**Recorded data**:

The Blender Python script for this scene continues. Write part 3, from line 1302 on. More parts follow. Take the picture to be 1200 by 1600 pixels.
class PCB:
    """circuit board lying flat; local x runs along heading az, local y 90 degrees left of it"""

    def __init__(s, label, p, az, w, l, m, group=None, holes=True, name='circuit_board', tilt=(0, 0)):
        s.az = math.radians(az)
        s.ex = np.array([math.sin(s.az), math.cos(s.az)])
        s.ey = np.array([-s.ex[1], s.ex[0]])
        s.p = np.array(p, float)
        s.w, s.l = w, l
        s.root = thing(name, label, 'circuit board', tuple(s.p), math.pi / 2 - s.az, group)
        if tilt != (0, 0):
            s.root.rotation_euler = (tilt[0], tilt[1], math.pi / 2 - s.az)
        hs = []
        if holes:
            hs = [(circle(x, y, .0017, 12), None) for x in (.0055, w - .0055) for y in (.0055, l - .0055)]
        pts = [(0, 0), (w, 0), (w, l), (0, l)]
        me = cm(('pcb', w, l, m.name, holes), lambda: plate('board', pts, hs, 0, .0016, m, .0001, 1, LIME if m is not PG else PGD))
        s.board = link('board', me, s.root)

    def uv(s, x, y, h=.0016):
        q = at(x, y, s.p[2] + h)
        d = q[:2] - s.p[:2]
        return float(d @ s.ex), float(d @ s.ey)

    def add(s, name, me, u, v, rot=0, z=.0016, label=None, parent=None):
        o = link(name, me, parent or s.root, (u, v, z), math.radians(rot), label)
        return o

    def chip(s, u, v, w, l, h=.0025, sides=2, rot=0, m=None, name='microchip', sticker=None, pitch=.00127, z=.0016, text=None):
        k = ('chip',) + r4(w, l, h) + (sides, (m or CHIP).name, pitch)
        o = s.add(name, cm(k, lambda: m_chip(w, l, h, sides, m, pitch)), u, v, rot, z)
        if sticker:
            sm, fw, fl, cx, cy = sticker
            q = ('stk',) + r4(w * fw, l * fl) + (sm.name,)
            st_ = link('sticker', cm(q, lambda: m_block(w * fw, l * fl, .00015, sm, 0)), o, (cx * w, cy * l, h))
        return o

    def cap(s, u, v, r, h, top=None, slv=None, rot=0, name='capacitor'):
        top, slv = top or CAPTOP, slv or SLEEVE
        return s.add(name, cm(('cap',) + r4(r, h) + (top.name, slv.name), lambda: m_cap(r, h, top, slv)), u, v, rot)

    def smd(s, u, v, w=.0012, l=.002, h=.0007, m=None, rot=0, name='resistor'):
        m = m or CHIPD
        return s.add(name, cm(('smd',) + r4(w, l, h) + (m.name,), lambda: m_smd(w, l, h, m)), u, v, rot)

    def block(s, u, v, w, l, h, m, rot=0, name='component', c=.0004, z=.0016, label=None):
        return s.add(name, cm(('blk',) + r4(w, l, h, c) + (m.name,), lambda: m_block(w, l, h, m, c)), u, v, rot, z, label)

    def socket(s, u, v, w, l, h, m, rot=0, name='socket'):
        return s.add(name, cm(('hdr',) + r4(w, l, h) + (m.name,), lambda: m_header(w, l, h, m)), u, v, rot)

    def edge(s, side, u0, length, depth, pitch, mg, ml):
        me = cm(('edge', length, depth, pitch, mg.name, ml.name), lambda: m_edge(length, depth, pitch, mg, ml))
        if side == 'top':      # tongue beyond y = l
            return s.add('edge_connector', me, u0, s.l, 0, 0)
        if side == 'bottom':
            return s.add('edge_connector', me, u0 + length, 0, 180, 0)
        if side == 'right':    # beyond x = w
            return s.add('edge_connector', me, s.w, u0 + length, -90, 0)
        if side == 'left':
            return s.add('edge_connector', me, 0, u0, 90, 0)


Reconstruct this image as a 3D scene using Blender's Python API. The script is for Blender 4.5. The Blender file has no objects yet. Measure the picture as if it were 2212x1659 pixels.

**What is asked**: Give a word-for-word copy of the records.

**Task solution**:
The Blender Python script for this scene continues. Write part 3, from line 1302 on. More parts follow. Take the picture to be 1200 by 1600 pixels.
class PCB:
    """circuit board lying flat; local x runs along heading az, local y 90 degrees left of it"""

    def __init__(s, label, p, az, w, l, m, group=None, holes=True, name='circuit_board', tilt=(0, 0)):
        s.az = math.radians(az)
        s.ex = np.array([math.sin(s.az), math.cos(s.az)])
        s.ey = np.array([-s.ex[1], s.ex[0]])
        s.p = np.array(p, float)
        s.w, s.l = w, l
        s.root = thing(name, label, 'circuit board', tuple(s.p), math.pi / 2 - s.az, group)
        if tilt != (0, 0):
            s.root.rotation_euler = (tilt[0], tilt[1], math.pi / 2 - s.az)
        hs = []
        if holes:
            hs = [(circle(x, y, .0017, 12), None) for x in (.0055, w - .0055) for y in (.0055, l - .0055)]
        pts = [(0, 0), (w, 0), (w, l), (0, l)]
        me = cm(('pcb', w, l, m.name, holes), lambda: plate('board', pts, hs, 0, .0016, m, .0001, 1, LIME if m is not PG else PGD))
        s.board = link('board', me, s.root)

    def uv(s, x, y, h=.0016):
        q = at(x, y, s.p[2] + h)
        d = q[:2] - s.p[:2]
        return float(d @ s.ex), float(d @ s.ey)

    def add(s, name, me, u, v, rot=0, z=.0016, label=None, parent=None):
        o = link(name, me, parent or s.root, (u, v, z), math.radians(rot), label)
        return o

    def chip(s, u, v, w, l, h=.0025, sides=2, rot=0, m=None, name='microchip', sticker=None, pitch=.00127, z=.0016, text=None):
        k = ('chip',) + r4(w, l, h) + (sides, (m or CHIP).name, pitch)
        o = s.add(name, cm(k, lambda: m_chip(w, l, h, sides, m, pitch)), u, v, rot, z)
        if sticker:
            sm, fw, fl, cx, cy = sticker
            q = ('stk',) + r4(w * fw, l * fl) + (sm.name,)
            st_ = link('sticker', cm(q, lambda: m_block(w * fw, l * fl, .00015, sm, 0)), o, (cx * w, cy * l, h))
        return o

    def cap(s, u, v, r, h, top=None, slv=None, rot=0, name='capacitor'):
        top, slv = top or CAPTOP, slv or SLEEVE
        return s.add(name, cm(('cap',) + r4(r, h) + (top.name, slv.name), lambda: m_cap(r, h, top, slv)), u, v, rot)

    def smd(s, u, v, w=.0012, l=.002, h=.0007, m=None, rot=0, name='resistor'):
        m = m or CHIPD
        return s.add(name, cm(('smd',) + r4(w, l, h) + (m.name,), lambda: m_smd(w, l, h, m)), u, v, rot)

    def block(s, u, v, w, l, h, m, rot=0, name='component', c=.0004, z=.0016, label=None):
        return s.add(name, cm(('blk',) + r4(w, l, h, c) + (m.name,), lambda: m_block(w, l, h, m, c)), u, v, rot, z, label)

    def socket(s, u, v, w, l, h, m, rot=0, name='socket'):
        return s.add(name, cm(('hdr',) + r4(w, l, h) + (m.name,), lambda: m_header(w, l, h, m)), u, v, rot)

    def edge(s, side, u0, length, depth, pitch, mg, ml):
        me = cm(('edge', length, depth, pitch, mg.name, ml.name), lambda: m_edge(length, depth, pitch, mg, ml))
        if side == 'top':      # tongue beyond y = l
            return s.add('edge_connector', me, u0, s.l, 0, 0)
        if side == 'bottom':
            return s.add('edge_connector', me, u0 + length, 0, 180, 0)
        if side == 'right':    # beyond x = w
            return s.add('edge_connector', me, s.w, u0 + length, -90, 0)
        if side == 'left':
            return s.add('edge_connector', me, 0, u0, 90, 0)


Reconstruct this image as a 3D scene using Blender's Python API. The script is for Blender 4.5. The Blender file has no objects yet. Measure the picture as if it were 2212x1659 pixels.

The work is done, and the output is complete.